Car, aussi corrompue cette bande d’affairistes peu scrupuleux soit-elle, aussi formidable et splendide leur escroquerie soit-elle et aussi prononcée soit leur rapacité éternelle, rien ne change au fait que cette bourgeoisie compradore n’est autre que la classe -fort malheureusement- dirigeante de notre société damnée. Après tout, la bande est une précieuse alliée du pouvoir en place. Elle a côtoyé nos dirigeants politiques actuels, ceux qui arrivent si bien à manier l’art ancestral de la contre-révolution, et c’est grâce à elle qu’ils ont pu accomplir leur apothéose politique.

Et comme la priorité est toujours aux bons potes, le bon vieux Léviathan contre-révolutionnaire bien assis sur son trône de fer, s’est mis à rassembler ses chœurs pour qu’ils chantent les louanges des copains, un peu comme pour s’écrier « Les copains d’abord ! », à la grande damnation d’un Georges Brassens renfrogné dans sa tombe, pris dans des acrobaties qu’il ne peut plus contrôler, lui qui savait si bien ce que sont l’amitié et la camaraderie.

Sa Sainteté l’État tunisien, dans l’omnipotence de ses institutions gangrénées, n’est pas seulement bon et miséricordieux, mais il sait parfois comment surveiller et punir. Il sait surtout qui surveiller et qui punir. Car, figurez-vous, dans cette effusion chaotique d’assentiments et de ressentiments, entre ceux des ventriloques qui acclament la sagesse infinie de l’absolution érigée en loi et ceux des « revanchards » utopistes et bons rêveurs qui osent ouvrir la gueule pour défier la providence, le détenteur du monopole de la violence physique légitime se doit d’instaurer un peu d’ordre pour que ces émeutiers haineux lui fichent un peu la paix.

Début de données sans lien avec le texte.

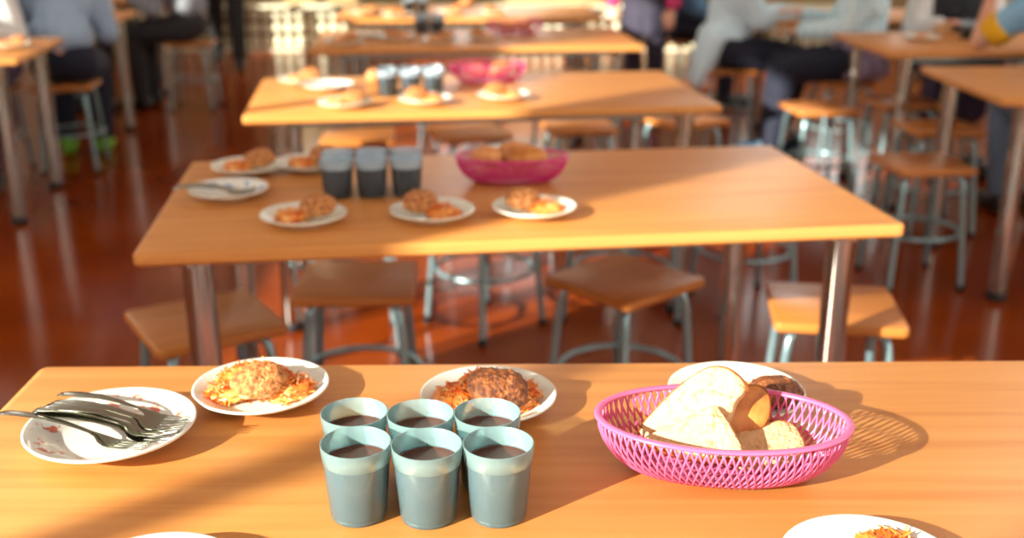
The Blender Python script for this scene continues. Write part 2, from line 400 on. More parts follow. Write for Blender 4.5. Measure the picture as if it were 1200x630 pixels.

Mais qu’est-ce qu’ils s’imaginent ces détraqués ? Qu’ils ont leur mot à dire ? Quelle bande de cons. L’absolution a été décidée, et les saintes Écritures vont la mentionner jusqu’au jour du jugement dernier pour que les soubresauts du temps n’arrivent pas à l’entacher d’une quelconque trivialité profane. Alors pour que toutes ces brebis égarées arrêtent de salir l’ouïe de Sa Sainteté par des cris de consternation blasphématrice, et pour que toutes ces gueules qui ne savent que brailler du charabia incompréhensible pour les gouverneurs célestes se ferment une fois pour toutes, l’État ne fait que son devoir en déversant sa colère divine sur ces éternels insatisfaits, ces âmes rongées par une insoumission congénitale.

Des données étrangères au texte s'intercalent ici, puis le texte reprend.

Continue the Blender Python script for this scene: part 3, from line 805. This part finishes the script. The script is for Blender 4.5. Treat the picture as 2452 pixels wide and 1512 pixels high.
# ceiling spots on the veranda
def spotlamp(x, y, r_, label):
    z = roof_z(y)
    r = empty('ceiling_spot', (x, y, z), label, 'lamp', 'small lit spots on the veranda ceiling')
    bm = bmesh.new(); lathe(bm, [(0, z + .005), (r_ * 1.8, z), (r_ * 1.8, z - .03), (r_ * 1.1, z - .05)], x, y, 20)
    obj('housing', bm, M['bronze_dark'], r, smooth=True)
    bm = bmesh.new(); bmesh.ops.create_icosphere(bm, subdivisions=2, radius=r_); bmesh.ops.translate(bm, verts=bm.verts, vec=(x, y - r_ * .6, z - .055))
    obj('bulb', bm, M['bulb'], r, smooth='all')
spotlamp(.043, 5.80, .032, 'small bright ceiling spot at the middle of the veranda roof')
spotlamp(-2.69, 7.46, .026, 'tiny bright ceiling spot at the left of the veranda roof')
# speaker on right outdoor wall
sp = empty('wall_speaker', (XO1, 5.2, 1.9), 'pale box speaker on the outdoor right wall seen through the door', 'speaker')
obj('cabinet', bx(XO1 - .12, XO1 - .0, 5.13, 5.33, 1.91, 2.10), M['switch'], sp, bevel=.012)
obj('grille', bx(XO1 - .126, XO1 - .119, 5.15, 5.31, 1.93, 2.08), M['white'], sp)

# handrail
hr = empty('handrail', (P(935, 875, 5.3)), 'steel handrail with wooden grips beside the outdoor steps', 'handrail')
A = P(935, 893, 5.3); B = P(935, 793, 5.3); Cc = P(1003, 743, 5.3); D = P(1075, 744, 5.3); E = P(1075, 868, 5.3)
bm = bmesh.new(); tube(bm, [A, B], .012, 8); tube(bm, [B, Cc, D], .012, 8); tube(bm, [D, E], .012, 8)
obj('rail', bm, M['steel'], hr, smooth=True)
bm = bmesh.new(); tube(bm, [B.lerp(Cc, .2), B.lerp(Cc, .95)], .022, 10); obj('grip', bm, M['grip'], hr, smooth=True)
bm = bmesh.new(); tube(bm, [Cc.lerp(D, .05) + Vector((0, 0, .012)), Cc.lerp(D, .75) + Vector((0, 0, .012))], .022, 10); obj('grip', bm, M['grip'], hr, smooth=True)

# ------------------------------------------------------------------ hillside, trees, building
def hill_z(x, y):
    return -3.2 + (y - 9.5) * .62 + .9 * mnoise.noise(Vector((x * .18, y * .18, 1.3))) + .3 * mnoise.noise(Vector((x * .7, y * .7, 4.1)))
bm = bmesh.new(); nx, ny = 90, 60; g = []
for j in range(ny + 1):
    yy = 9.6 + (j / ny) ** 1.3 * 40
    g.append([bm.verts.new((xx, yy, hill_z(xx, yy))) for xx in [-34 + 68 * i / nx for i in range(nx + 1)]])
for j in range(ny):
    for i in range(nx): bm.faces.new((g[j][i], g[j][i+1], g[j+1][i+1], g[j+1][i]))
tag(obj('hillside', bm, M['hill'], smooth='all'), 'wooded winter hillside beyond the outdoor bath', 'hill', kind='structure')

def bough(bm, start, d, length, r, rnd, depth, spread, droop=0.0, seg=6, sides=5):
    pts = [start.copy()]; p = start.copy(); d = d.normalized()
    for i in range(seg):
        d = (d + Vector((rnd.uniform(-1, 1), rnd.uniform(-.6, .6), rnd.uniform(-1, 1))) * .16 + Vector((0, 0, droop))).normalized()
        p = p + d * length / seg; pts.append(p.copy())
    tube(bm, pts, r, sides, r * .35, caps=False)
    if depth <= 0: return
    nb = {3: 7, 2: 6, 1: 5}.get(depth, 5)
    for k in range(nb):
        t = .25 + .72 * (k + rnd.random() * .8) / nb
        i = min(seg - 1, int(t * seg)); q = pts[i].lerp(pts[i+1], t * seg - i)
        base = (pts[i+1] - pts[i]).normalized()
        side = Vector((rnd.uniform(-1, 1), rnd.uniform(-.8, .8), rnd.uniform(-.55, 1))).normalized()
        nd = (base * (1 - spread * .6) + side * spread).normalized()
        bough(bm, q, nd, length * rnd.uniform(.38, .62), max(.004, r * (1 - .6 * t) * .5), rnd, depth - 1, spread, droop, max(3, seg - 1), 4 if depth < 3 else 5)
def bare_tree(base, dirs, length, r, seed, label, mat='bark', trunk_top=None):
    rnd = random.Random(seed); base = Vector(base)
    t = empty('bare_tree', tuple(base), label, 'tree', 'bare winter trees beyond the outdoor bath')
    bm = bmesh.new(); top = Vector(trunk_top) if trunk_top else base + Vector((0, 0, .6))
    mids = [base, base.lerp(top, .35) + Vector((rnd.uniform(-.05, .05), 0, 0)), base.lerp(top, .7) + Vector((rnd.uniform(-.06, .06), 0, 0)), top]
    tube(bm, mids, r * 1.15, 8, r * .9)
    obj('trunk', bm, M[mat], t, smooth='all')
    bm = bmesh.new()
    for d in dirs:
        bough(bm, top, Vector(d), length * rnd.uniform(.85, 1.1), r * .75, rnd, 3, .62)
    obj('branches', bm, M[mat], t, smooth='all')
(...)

Sa Sainteté anathématise, excommunie et condamne au bûcher ces nombreuses brebis égarées qui ne sont pas dotées de l’inestimable vertu de l’oubli. En voulant que ses desseins de divinité décrépite se réalisent, Sa Sainteté l’État tunisien déclenche sa rage inquisitoriale en faisant déferler ses cohortes de policiers, ces gardiens du temple sacré de la « réconciliation », du confessionnal hermétique, là où il se passe des choses que tout le monde feint ne pas connaître.

La vie est ainsi faite dans cette contrée bizarre et arbitraire : L’État distribue ses prébendes et gratifie de sa miséricorde ceux qui sont assez chanceux pour faire partie de l’élite économique et financière peu scrupuleuse et n’ayant pas froid aux yeux. Pour les autres, que la colère divine les emporte, il n’y a qu’une montagne de soufre et de feu pour les faire sombrer dans les abîmes de la damnation. Ceux-là ne sont malgré tout pas prêts à se convertir. N’ayant rien à perdre ni à espérer de la part d’un pouvoir qui fait la sourde oreille face au bon sens des humains, ou peut-être celui des opprimés, ils sont là pour combattre le soufre et le feu à main nue.